Who Needs Coney Island?
Late last week, while the eternally kvetching "9/11 Families" took up arms yet again to stop yet another memorial plan, Gov. Pataki announced that $3.5 million will be spent on creating two interim memorials near the World Trade Center site. The idea is to provide tourists with something other than souvenir vendors to look at when they go downtown to see the big hole, as well as to act as placeholders until the real memorial is completed 2009, eight years after the fact, and two years after anyone will remember what it is supposed to be memorializing, exactly.
One part of the plan involves the StoryCorps oral history project, which will allow people to record their own memories of the attacks.

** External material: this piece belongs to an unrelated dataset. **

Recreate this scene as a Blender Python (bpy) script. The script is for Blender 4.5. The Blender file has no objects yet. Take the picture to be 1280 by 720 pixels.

The other part, called the Tribute Center, is to be built inside a vacant storefront and will offer a gallery, an information center, educational programs and a gift shop. Volunteers will also be on hand to provide guided tours of Ground Zero.
The oral history project will open in the PATH station this July, and the museum is scheduled to open next March.
Shortly after that, work will begin on the water slide, the go-kart track, skating rink and carousel-as well as a 9/11-themed restaurant and a wide array of officially sanctioned souvenir shops. That way, when tourists buy their 9/11 baseball caps, snow globes and novelty sun-glasses, they'll know they're getting the Real Deal.